In Tête de Femme (est. $1.8/2.5 million), Picasso applies one of his signature line drawings of his wife Jacqueline’s facial features to a three-dimensional image by rendering it on a piece of cut and folded sheet metal. By 1961 when he executed the present work, Picasso had become skillful and comfortable with soldering and manipulating metals, and his limits with the medium knew no bounds.

Isamu Noguchi’s sensual Undine (Nadja) (est. $600/900,000) is one of the first figural sculptures by the American artist, who is known primarily for his post-war abstractions. The present sculpture is the only bronze to have been made from Noguchi’s original 1926 plaster form, which has since been destroyed. One of a kind, this unique bronze has been largely unknown for nearly a century and sheds new light on the young sculptor’s talents in the months before beginning his apprenticeship with Constantin Brancusi at the end of the 1920s.

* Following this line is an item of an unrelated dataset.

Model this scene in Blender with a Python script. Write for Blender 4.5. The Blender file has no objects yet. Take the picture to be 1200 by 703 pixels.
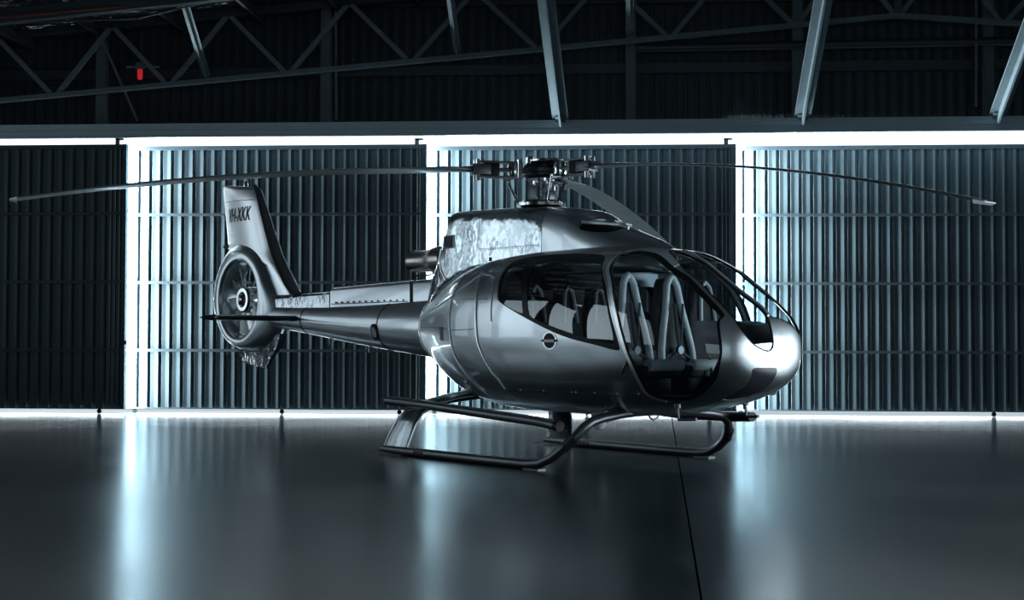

The spring sale will also include Property from the S. Joel Schur Collection, perhaps the finest collection of masterpieces by Bugatti in private hands. Rembrandt Bugatti was a singular figure whose vision was devoted to unique and powerfully modern sculptures of exotic animals. The group comprises eleven sculptures to be offered in both the Evening and Day sales, and will feature such iconic masterworks as a Babouin Sacré Hamadryas (est. $2/3 million), a male and female Lion and Lionne de Nubie (est. $1.5/2 million and $1.2/1.8 million, respectively) and a Grande girafe tête basse (est. $1/1.5 million).

Surrealist Masters
Dalí’s windswept landscape of distant figures on a desolate beach in Spectre du Soir sur la Plage (est. $4/6 million) conveys a vulnerability and menacing solitude that characterizes the artist’s moist poignant compositions. The setting is the beach at Rosas on the Costa Brava, where Dalí spent many summers as a child. Painted in 1935 during the most important period of his career, the present work exemplifies the artist’s genius for representing the potency of people, places and events long forgotten.

Joan Miró’s impressive Personnages dans un Paysage, 1973 (est. $3/4 million), painted in the last decade of the artist’s life, is an exceptional example of abstraction at its most daring. Although no figurative elements of a traditional landscape are visible, the artist only evokes the properties of this genre though the mossy green, sky blue and sunny yellow of his palette. This extraordinarily colorful composition remained in Miró’s collection until the end of his life and was kept by his heirs. As was the case for most of these late works, the artist competed the picture in his studio in Palma de Mallorca, where the warm Mediterranean sunlight and invigorating sea air enlivened his desire to paint bold and exuberant oils.